Related: Debris From Space Shuttle Columbia Disaster Found in Texas

The entire crew of seven was killed. In addition to Chawla, the crew included: Rick Husband, Laurel Clark, Ilan Ramon, David Brown, William McCool and Michael Anderson.

Over the course of her two missions, Chawla logged 30 days, 14 hours, and 54 minutes in space. After her first launch, she said, "When you look at the stars and the galaxy, you feel that you are not just from any particular piece of land, but from the solar system."

Chawla's legacy

The events of Columbia have been officially investigated and reported on to understand what happened and how to prevent the tragedy from re-occurring in future spaceflights. Examples include the Columbia Accident Investigation Board (2003) and NASA's Columbia Crew Survival Investigation Report (released in 2008).

Several documentaries have been produced about the Columbia crew. Some examples include "Astronaut Diaries: Remembering the Columbia Shuttle Crew" (2005), and one that focused on Ilan Ramon, called "Space Shuttle Columbia: Mission of Hope" (2013).

Kalpana Chawla in space

Chawla aboard the space shuttle on January 27, 2003. (Image credit: Getty)

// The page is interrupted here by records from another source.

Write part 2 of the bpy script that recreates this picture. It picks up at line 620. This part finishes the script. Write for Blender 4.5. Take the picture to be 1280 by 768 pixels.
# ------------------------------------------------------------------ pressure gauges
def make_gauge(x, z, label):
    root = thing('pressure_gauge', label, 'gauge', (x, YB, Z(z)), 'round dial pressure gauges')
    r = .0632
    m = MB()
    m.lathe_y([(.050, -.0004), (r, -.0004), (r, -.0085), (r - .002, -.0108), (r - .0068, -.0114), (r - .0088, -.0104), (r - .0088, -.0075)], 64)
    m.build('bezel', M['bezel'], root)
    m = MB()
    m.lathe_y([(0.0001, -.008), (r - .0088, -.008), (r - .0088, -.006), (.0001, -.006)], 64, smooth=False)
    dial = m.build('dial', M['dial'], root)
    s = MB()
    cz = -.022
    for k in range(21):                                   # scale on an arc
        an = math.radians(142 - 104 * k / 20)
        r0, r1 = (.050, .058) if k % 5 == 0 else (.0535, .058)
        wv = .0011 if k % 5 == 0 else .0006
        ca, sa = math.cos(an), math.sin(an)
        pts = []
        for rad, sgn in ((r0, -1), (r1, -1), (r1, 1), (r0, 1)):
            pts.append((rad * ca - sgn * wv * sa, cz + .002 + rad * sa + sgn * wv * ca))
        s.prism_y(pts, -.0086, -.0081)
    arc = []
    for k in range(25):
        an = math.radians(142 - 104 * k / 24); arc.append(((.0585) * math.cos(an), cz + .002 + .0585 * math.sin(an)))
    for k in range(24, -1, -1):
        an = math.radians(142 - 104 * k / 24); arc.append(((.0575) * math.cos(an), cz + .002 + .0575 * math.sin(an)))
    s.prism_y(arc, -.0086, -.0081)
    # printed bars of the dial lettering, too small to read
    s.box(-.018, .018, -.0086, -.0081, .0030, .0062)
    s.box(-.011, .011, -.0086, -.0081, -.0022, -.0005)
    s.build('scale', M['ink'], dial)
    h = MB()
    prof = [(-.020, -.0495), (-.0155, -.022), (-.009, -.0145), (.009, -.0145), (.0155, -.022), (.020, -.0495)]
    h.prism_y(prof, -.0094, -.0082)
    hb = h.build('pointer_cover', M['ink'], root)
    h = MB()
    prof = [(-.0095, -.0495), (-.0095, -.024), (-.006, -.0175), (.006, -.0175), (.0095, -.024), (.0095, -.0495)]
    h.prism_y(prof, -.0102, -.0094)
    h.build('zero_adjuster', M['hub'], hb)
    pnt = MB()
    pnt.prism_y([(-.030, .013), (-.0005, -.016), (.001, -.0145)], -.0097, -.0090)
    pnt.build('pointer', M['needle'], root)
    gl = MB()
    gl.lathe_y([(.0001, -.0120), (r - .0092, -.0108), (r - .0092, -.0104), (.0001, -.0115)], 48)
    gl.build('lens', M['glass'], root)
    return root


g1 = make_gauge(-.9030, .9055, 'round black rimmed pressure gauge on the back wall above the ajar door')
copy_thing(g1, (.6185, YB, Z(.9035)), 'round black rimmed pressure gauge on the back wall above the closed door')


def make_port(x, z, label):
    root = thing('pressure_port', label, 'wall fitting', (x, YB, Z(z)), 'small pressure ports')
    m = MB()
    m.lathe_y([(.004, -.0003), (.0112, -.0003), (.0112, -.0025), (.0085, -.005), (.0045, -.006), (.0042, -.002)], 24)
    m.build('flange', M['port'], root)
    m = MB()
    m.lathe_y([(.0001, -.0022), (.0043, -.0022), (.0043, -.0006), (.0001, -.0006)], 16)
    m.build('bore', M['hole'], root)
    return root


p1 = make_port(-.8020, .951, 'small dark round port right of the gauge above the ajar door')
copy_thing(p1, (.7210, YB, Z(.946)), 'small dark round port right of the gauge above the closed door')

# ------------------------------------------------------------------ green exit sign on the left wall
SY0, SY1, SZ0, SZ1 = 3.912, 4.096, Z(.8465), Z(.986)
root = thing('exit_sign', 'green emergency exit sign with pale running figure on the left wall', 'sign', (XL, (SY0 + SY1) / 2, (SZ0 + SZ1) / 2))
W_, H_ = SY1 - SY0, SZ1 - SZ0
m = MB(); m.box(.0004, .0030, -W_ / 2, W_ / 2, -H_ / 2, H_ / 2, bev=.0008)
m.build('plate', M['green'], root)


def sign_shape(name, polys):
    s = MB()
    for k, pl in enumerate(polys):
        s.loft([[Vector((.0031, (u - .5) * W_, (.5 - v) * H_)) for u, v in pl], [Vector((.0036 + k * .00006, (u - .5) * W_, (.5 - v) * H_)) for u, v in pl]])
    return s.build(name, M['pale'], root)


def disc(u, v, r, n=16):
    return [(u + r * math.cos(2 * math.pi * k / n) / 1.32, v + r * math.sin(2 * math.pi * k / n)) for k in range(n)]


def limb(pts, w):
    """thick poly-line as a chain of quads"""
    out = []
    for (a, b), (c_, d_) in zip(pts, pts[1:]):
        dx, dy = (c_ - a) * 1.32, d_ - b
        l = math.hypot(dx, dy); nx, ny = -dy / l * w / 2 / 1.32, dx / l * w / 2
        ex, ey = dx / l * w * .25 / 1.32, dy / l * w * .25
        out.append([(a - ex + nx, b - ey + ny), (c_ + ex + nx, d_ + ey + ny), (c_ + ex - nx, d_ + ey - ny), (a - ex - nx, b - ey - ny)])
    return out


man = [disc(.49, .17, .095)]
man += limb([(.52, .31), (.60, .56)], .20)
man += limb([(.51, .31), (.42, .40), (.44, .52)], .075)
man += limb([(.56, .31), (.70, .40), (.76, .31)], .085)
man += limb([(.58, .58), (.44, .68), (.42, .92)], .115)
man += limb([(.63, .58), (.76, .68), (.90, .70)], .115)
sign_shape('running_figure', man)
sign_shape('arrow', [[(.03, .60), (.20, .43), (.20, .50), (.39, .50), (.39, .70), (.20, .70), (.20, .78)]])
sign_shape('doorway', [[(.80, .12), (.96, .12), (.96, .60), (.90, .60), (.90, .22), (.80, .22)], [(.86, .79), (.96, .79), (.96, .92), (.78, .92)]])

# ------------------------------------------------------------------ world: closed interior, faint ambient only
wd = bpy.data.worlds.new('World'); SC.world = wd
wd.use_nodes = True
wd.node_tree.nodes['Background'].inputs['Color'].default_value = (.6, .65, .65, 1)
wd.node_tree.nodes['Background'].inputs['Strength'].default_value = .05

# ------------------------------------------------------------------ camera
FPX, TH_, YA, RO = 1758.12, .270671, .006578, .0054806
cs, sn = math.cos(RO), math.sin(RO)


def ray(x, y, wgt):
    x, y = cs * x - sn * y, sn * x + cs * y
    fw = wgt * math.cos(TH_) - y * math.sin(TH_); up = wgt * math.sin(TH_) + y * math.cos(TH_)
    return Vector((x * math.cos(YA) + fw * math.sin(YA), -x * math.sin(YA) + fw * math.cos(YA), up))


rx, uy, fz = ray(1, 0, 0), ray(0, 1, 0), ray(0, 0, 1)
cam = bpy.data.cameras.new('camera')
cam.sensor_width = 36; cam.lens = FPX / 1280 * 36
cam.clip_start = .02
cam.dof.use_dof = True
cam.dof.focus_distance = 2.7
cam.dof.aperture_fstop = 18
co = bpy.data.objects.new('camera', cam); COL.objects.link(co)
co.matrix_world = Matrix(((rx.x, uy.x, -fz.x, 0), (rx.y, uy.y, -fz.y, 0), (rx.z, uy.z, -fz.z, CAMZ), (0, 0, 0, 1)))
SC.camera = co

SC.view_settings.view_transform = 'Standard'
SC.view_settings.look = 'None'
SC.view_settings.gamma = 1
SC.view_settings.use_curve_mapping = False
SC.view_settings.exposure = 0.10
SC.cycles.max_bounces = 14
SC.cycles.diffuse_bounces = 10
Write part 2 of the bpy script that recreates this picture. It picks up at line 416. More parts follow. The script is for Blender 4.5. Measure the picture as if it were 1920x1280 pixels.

The University of Texas dedicated a Kalpana Chawla memorial at the Arlington College of Engineering in 2010. At the time of its opening, the display included a flight suit, photographs, information about Chawla's life, and a flag that was flown over the Johnson Space Center during a memorial for the Columbia astronauts.

In October 2020, a commercial cargo spacecraft named after Chawla was launched to the International Space Station (ISS). Northrop Grumman’s Cygnus capsule was named the S.S. Kalpana Chawla, as it is the company’s policy to dedicate their Cygnus capsules to someone who has played a pivotal role in human spaceflight. Northrop Grumman said in a statement that "Chawla was selected in honor of her prominent place in history as the first woman of Indian descent to go to space."